SRF News: Der Westen hatte schon vermutet, dass der Absturz einer russischen Maschine über dem Sinai die Handschrift des IS trägt. Moskau bestätigt dies nun. Welche Indizien sprechen denn dafür?
David Nauer: Russland hat Trümmer des Flugzeugs und Gepäckstücke untersucht. Dabei hat man offenbar Spuren von Sprengstoff gefunden. Der russische Inlandgeheimdienst FSB, der dem russischen Präsidenten Wladimir Putin die Ergebnisse der Untersuchungen vor laufenden TV-Kameras präsentierte, sagte, man könne eindeutig von einem Anschlag sprechen.
Ist es purer Zufall, dass Russland gerade jetzt den Absturz als Attentat deklariert?
Nein. Natürlich haben die russischen Behörden auch einfach etwas Zeit gebraucht, um Untersuchungen zu machen. Gleichzeitig haben die Anschläge in Paris auch für Russland viel verändert. Die Regierung in Moskau hat lange versucht, die Terrorthese herunterzuspielen. Wohl auch, weil man nicht wollte, dass die eigene Bevölkerung einen Zusammenhang zum Einsatz in Syrien herstellt. Nun, da auch Europa vom IS angegriffen wurde, ist es eine gute Zeit, zu sagen: Ja, auch wir sind Opfer einer Terrorattacke geworden. Im Flugzeug war eine Bombe.
Ist das die Botschaft, die Präsident Putin an die westlichen Länder aussenden möchte?
Ja. Es gibt tatsächlich Hinweise, dass Russland in Sachen Terrorbekämpfung eine Annäherung an den Westen sucht. Putin sagte heute explizit, man müsse mit den Partnern zusammenarbeiten. Gemeint ist damit der Westen. Er meinte auch, dass westliche Länder dabei helfen könnten, die Drahtzieher des Anschlags zu finden.
Putin sagte auch, Russland werde das Recht auf Selbstverteidigung wahrnehmen. Was bedeutet das?

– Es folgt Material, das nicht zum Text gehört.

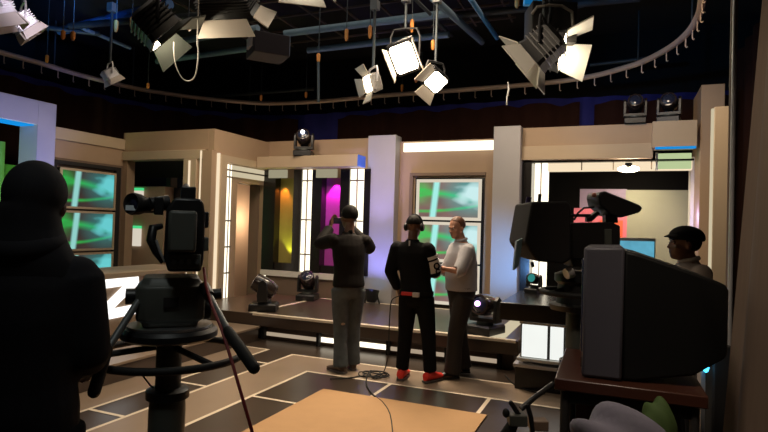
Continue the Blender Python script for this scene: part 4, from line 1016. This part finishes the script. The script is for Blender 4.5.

Einerseits geht es dem russischen Präsidenten sicher darum, gegen innen zu signalisieren: Wir lassen die Terroristen, die dieses Flugzeug zum Absturz gebracht haben, nicht einfach laufen. Wir sind harte Kerle. Andererseits sagte er auch ganz klar, er werde die Luftschläge in Syrien intensivieren. Wobei die Möglichkeiten Russlands diesbezüglich begrenzt sind. Der Armee reicht die Kraft nicht, Bodentruppen zu einzusetzen. Auch die Luftwaffe kann nicht endlos aufrüsten in Syrien. Zudem gibt es ein politisches Problem. Es betrifft die Zusammenarbeit mit dem Westen. Russland unterstützt nach wie vor den syrischen Präsidenten Assad. Der Westen will Assad baldmöglichst weghaben. Wie dieser Gegensatz aufgelöst werden soll, ist bisher noch unklar.
Das Gespräch führte Ivana Pribakovitsch.